Las fuerzas gubernistas no tardaron en ser derrotadas, algunos combatientes lea­les huyeron hacia los bajos del antiguo Cabildo; otros se dispersaron por las inme­diaciones. Una veintena de bajas quedó como saldo de los enfrentamientos. Poco se sabe de estos muertos casi anóni­mos. El presidente Chaves estaba detenido en el Cole­gio Militar, donde fue a bus­car refugio. La suerte estaba echada y todo había acabado para él.

El maestro Lara Bareiro, lejos de huir o guarecerse, deam­buló por el centro, donde toda­vía se daban algunos enfren­tamientos. Parecía en otra dimensión. Decepcionado por no poder concluir el concierto al que tanto tiempo y esfuerzo dedicó, el futuro de la orquesta se volvía aún más incierto.

Entendía perfectamente quiénes estaban detrás del golpe y lo que podía esperar de ellos. Caminaba sin rumbo aparente mientras daba rienda suelta a sus ideas, invi­sible ante los retenes que fue­ron improvisándose.
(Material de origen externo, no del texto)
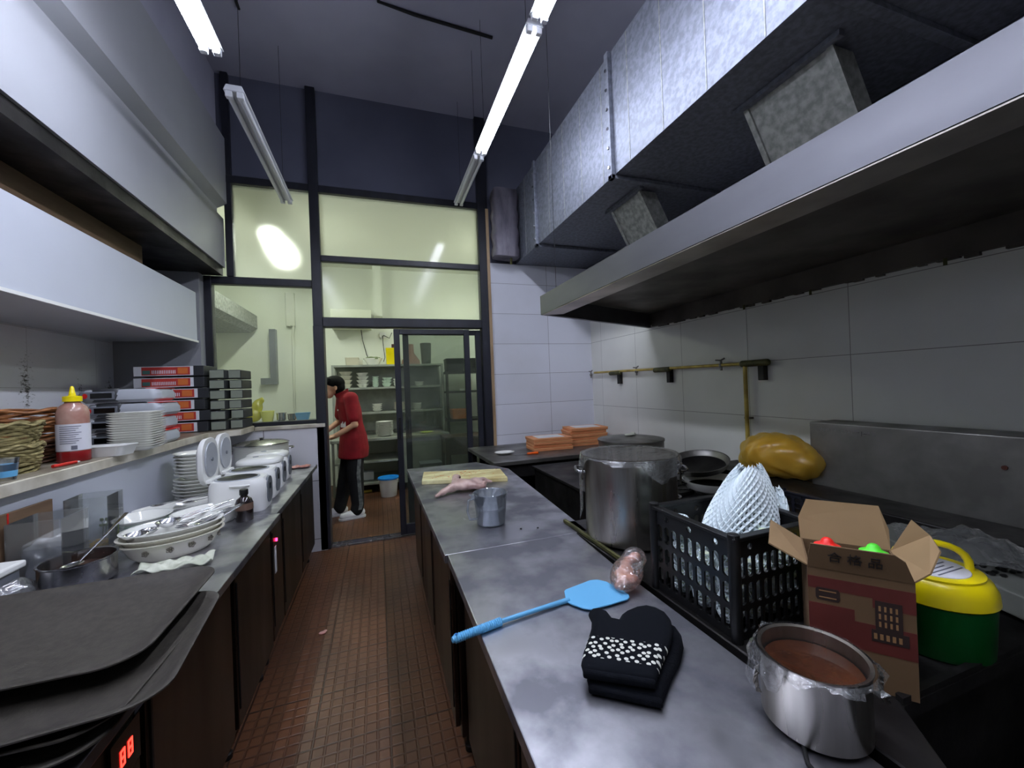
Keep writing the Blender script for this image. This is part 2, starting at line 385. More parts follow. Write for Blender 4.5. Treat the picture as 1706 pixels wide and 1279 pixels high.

Todavía persistían algunos disparos, cada vez más lejanos. Miró las paredes carcomidas por la furia de los proyectiles sedi­ciosos, pero no pudo iden­tificar si esos rastros eran recientes o formaban parte de las huellas de rebeliones anteriores.

De repente se sobresaltó y volvió al presente al encon­trar en la intersección de las calles 25 de Mayo y Yegros el Ford Mercury de Roberto L. Petit, averiado por algún disparo que alcanzó el motor, abandonado con rastros de sangre. El resto de la historia pudo construirla sin mayor esfuerzo. Adivinó la muerte que muchos quisieron evitar y tantos lo lamentarían. El país perdía un buen hombre, un hombre decente. El frus­trado director de orquesta miró al cielo y dijo: “Esto no es el fin, Roberto, es apenas el comienzo”.